Data for processing:
* * *

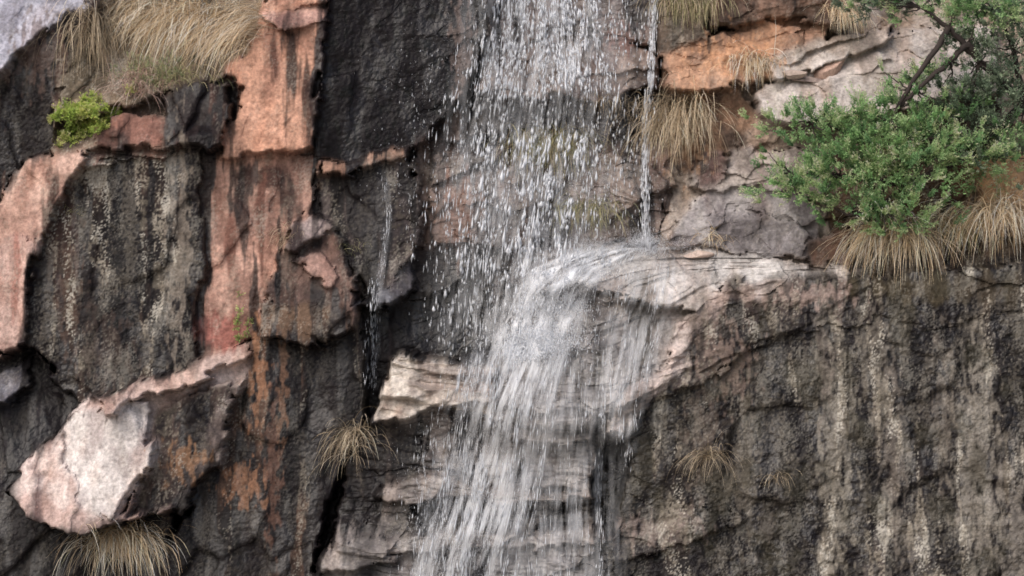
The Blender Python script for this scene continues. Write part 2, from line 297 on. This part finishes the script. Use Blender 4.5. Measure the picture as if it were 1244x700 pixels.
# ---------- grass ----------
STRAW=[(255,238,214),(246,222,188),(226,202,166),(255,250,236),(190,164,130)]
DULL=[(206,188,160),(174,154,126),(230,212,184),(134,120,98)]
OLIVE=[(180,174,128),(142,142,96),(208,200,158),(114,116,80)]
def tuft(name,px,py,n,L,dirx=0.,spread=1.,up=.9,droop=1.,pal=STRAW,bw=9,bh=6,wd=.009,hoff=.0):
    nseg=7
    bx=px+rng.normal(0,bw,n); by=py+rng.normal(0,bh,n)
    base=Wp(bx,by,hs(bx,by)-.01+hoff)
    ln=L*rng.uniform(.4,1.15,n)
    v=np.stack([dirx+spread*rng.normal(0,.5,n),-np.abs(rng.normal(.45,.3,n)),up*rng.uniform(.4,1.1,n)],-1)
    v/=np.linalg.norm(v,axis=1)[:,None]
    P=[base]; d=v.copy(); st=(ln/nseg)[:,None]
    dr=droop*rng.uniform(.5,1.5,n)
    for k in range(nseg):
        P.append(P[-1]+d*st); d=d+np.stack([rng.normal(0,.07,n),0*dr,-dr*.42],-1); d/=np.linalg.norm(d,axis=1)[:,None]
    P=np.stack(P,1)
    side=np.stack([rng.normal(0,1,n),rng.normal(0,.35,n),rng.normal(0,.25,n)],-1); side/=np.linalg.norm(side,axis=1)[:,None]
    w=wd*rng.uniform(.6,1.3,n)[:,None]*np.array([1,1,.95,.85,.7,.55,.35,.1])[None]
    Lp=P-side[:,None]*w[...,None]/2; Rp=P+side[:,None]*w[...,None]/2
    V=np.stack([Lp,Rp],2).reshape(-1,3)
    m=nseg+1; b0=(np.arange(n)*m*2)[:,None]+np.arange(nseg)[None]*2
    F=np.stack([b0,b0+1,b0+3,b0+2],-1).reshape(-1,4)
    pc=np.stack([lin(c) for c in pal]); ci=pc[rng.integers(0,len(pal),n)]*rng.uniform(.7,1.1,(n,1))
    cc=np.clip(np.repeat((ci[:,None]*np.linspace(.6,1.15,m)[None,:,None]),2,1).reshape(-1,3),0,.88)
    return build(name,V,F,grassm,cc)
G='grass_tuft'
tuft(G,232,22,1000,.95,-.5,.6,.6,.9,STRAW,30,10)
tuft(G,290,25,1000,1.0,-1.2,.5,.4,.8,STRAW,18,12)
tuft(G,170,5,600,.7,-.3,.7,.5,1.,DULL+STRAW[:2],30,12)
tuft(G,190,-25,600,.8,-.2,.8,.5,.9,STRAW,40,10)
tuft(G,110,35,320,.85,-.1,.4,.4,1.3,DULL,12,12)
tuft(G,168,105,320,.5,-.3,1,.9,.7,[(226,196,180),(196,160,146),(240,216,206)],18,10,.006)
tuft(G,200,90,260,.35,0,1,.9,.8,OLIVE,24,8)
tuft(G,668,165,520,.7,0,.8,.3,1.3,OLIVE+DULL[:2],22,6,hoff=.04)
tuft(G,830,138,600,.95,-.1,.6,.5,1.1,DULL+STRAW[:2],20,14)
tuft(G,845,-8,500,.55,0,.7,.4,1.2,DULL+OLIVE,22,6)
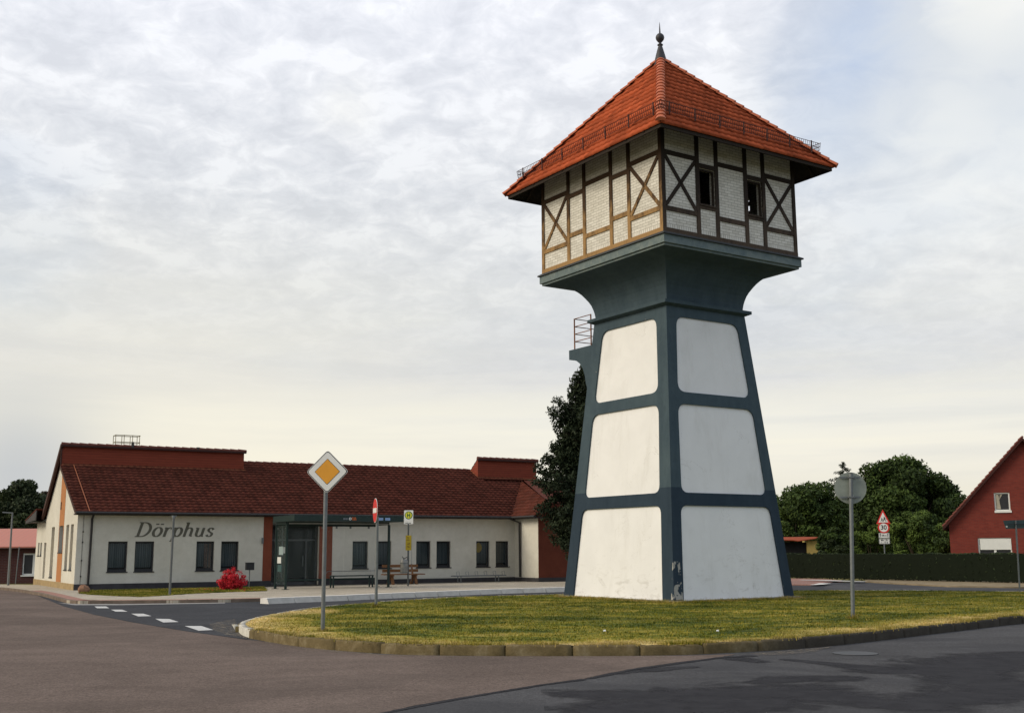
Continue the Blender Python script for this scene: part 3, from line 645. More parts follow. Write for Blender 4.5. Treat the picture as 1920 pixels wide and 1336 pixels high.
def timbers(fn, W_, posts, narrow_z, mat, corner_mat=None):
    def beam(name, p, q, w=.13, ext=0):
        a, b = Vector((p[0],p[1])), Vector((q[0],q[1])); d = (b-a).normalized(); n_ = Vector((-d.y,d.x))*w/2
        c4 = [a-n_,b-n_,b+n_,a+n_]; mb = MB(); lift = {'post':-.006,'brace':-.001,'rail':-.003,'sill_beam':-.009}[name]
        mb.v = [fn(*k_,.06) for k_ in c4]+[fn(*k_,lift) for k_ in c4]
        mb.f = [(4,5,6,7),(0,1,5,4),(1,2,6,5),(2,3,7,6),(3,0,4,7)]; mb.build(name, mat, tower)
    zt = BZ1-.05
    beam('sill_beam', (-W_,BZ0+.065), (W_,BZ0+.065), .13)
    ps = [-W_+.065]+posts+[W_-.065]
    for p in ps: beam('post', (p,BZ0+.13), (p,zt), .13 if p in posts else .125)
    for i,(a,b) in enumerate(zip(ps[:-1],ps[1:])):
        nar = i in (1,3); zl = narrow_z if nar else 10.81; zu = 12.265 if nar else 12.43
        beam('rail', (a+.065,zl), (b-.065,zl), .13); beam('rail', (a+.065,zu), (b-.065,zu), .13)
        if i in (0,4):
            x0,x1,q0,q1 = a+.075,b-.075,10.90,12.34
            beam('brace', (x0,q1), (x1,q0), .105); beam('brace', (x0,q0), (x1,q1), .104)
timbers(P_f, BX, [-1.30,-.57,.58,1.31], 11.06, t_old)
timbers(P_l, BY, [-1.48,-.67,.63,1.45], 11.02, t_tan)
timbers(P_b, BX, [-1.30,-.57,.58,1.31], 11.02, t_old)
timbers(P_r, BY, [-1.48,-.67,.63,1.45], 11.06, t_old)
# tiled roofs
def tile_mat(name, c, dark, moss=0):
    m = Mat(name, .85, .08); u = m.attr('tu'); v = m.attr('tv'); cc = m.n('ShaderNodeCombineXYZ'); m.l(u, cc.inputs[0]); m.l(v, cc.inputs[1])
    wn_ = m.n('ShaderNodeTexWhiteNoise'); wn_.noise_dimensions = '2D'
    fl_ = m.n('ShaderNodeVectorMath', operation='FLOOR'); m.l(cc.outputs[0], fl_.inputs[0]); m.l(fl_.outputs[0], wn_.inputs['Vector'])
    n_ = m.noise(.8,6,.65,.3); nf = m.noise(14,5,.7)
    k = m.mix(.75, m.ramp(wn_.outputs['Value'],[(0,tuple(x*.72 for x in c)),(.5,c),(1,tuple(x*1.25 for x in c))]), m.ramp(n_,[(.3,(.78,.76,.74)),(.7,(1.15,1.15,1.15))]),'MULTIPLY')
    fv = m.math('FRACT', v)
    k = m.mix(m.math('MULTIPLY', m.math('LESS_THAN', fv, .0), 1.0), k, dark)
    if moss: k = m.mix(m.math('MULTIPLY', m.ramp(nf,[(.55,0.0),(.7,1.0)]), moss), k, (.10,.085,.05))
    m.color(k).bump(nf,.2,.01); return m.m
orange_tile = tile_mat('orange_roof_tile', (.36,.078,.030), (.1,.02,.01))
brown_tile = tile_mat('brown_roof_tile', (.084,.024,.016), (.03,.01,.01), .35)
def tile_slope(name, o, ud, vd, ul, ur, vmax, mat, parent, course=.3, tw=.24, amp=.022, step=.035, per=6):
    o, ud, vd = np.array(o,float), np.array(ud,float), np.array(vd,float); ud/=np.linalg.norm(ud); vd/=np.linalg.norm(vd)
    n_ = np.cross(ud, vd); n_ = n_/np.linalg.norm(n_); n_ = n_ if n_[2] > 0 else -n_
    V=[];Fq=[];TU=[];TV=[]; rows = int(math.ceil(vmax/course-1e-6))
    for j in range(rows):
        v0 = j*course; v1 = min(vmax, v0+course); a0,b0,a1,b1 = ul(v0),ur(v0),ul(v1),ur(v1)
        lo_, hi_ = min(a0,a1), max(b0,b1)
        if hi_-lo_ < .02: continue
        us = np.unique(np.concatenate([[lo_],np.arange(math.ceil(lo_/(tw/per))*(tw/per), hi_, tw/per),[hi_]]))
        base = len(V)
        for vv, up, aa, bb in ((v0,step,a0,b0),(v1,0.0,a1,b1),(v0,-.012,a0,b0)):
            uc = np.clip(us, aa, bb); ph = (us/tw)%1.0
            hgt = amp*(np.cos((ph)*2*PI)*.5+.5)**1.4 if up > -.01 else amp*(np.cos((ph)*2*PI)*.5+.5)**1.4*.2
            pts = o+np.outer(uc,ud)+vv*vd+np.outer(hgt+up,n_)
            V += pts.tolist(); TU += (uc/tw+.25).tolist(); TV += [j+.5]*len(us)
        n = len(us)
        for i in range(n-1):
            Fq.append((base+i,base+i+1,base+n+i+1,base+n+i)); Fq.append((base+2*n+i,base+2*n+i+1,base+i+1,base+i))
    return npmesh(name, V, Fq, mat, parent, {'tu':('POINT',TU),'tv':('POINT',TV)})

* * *

Challenge: Every line from the top of the entries through the line that holds "tuft(G,200,90,260,.35,0,1,.9,.8,OLIVE,24,8)" is to be quoted exactly, please, and nothing else; omit the pictures.

Answer for the task:
The Blender Python script for this scene continues. Write part 2, from line 297 on. This part finishes the script. Use Blender 4.5. Measure the picture as if it were 1244x700 pixels.
# ---------- grass ----------
STRAW=[(255,238,214),(246,222,188),(226,202,166),(255,250,236),(190,164,130)]
DULL=[(206,188,160),(174,154,126),(230,212,184),(134,120,98)]
OLIVE=[(180,174,128),(142,142,96),(208,200,158),(114,116,80)]
def tuft(name,px,py,n,L,dirx=0.,spread=1.,up=.9,droop=1.,pal=STRAW,bw=9,bh=6,wd=.009,hoff=.0):
    nseg=7
    bx=px+rng.normal(0,bw,n); by=py+rng.normal(0,bh,n)
    base=Wp(bx,by,hs(bx,by)-.01+hoff)
    ln=L*rng.uniform(.4,1.15,n)
    v=np.stack([dirx+spread*rng.normal(0,.5,n),-np.abs(rng.normal(.45,.3,n)),up*rng.uniform(.4,1.1,n)],-1)
    v/=np.linalg.norm(v,axis=1)[:,None]
    P=[base]; d=v.copy(); st=(ln/nseg)[:,None]
    dr=droop*rng.uniform(.5,1.5,n)
    for k in range(nseg):
        P.append(P[-1]+d*st); d=d+np.stack([rng.normal(0,.07,n),0*dr,-dr*.42],-1); d/=np.linalg.norm(d,axis=1)[:,None]
    P=np.stack(P,1)
    side=np.stack([rng.normal(0,1,n),rng.normal(0,.35,n),rng.normal(0,.25,n)],-1); side/=np.linalg.norm(side,axis=1)[:,None]
    w=wd*rng.uniform(.6,1.3,n)[:,None]*np.array([1,1,.95,.85,.7,.55,.35,.1])[None]
    Lp=P-side[:,None]*w[...,None]/2; Rp=P+side[:,None]*w[...,None]/2
    V=np.stack([Lp,Rp],2).reshape(-1,3)
    m=nseg+1; b0=(np.arange(n)*m*2)[:,None]+np.arange(nseg)[None]*2
    F=np.stack([b0,b0+1,b0+3,b0+2],-1).reshape(-1,4)
    pc=np.stack([lin(c) for c in pal]); ci=pc[rng.integers(0,len(pal),n)]*rng.uniform(.7,1.1,(n,1))
    cc=np.clip(np.repeat((ci[:,None]*np.linspace(.6,1.15,m)[None,:,None]),2,1).reshape(-1,3),0,.88)
    return build(name,V,F,grassm,cc)
G='grass_tuft'
tuft(G,232,22,1000,.95,-.5,.6,.6,.9,STRAW,30,10)
tuft(G,290,25,1000,1.0,-1.2,.5,.4,.8,STRAW,18,12)
tuft(G,170,5,600,.7,-.3,.7,.5,1.,DULL+STRAW[:2],30,12)
tuft(G,190,-25,600,.8,-.2,.8,.5,.9,STRAW,40,10)
tuft(G,110,35,320,.85,-.1,.4,.4,1.3,DULL,12,12)
tuft(G,168,105,320,.5,-.3,1,.9,.7,[(226,196,180),(196,160,146),(240,216,206)],18,10,.006)
tuft(G,200,90,260,.35,0,1,.9,.8,OLIVE,24,8)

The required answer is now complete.